Goal
Every line below that mentions the word "this" should be copied out.

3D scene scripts
-.-.-

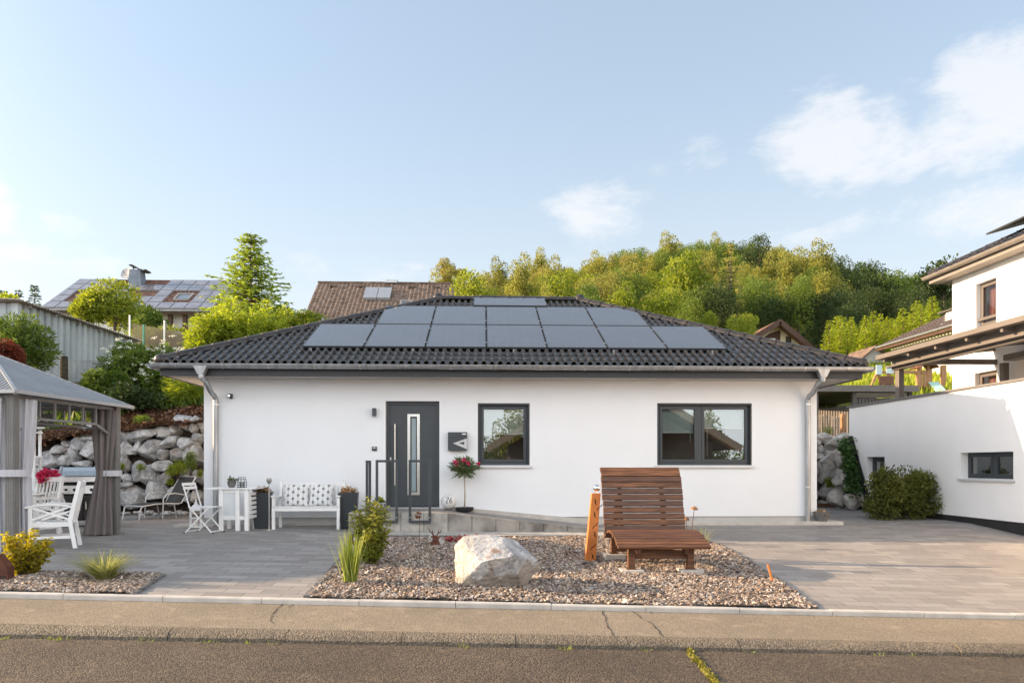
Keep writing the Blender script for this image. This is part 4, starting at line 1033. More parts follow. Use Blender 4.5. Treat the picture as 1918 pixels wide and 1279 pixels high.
def cushion(w_, h_, th, seed):
    m = M(); n_ = 14; rg = random.Random(seed); vs = []
    for s in (-1, 1):
        for j in range(n_+1):
            for i in range(n_+1):
                u, v = i/n_*2-1, j/n_*2-1
                e = max(0,(1-abs(u)**2.6))**.5*max(0,(1-abs(v)**2.6))**.5
                k = 1-.06*(1-abs(v))*abs(u)**3; k2 = 1-.06*(1-abs(u))*abs(v)**3
                vs.append((u*w_/2*k, s*(th/2*e+.004)*(1+.1*mnoise.noise((u*2+seed,v*2,s))), h_/2+v*h_/2*k2))
    N = (n_+1)**2
    fs = []
    for s in (0,1):
        for j in range(n_):
            for i in range(n_):
                q = (s*N+j*(n_+1)+i, s*N+j*(n_+1)+i+1, s*N+(j+1)*(n_+1)+i+1, s*N+(j+1)*(n_+1)+i); fs.append(q if s == 0 else q[::-1])
    bd = [i for i in range(n_+1)]+[j*(n_+1)+n_ for j in range(1,n_+1)]+[n_*(n_+1)+i for i in range(n_-1,-1,-1)]+[j*(n_+1) for j in range(n_-1,0,-1)]
    fs += [(bd[i], bd[i-1], N+bd[i-1], N+bd[i]) for i in range(len(bd))]
    m.add(vs, fs); return m
for lo_, hi_, lab in ((532,578,'white cushion with grey dots leaning on the left half of the bench'),(579,624,'white cushion with grey dots leaning on the right half of the bench')):
    x0, x1 = sx(lo_,by+.4), sx(hi_,by+.4)
    m = cushion(x1-x0, .43, .13, lo_)
    o = part('bench_cushion', m, CUSH, None, smooth='auto'); tag(o, lab, 'cushion', 'cushions on the white bench')
    o.location = ((x0+x1)/2, by+.36, bg_+.425); o.rotation_euler = (R(-14), 0, R(2 if lo_ < 550 else -3))

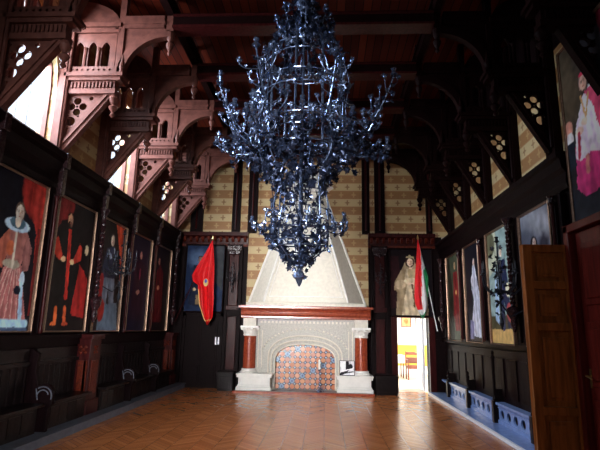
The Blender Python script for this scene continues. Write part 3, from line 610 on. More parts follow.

-.-.-

Result
Keep writing the Blender script for this image. This is part 4, starting at line 1033. More parts follow. Use Blender 4.5. Treat the picture as 1918 pixels wide and 1279 pixels high.
The Blender Python script for this scene continues. Write part 3, from line 610 on. More parts follow.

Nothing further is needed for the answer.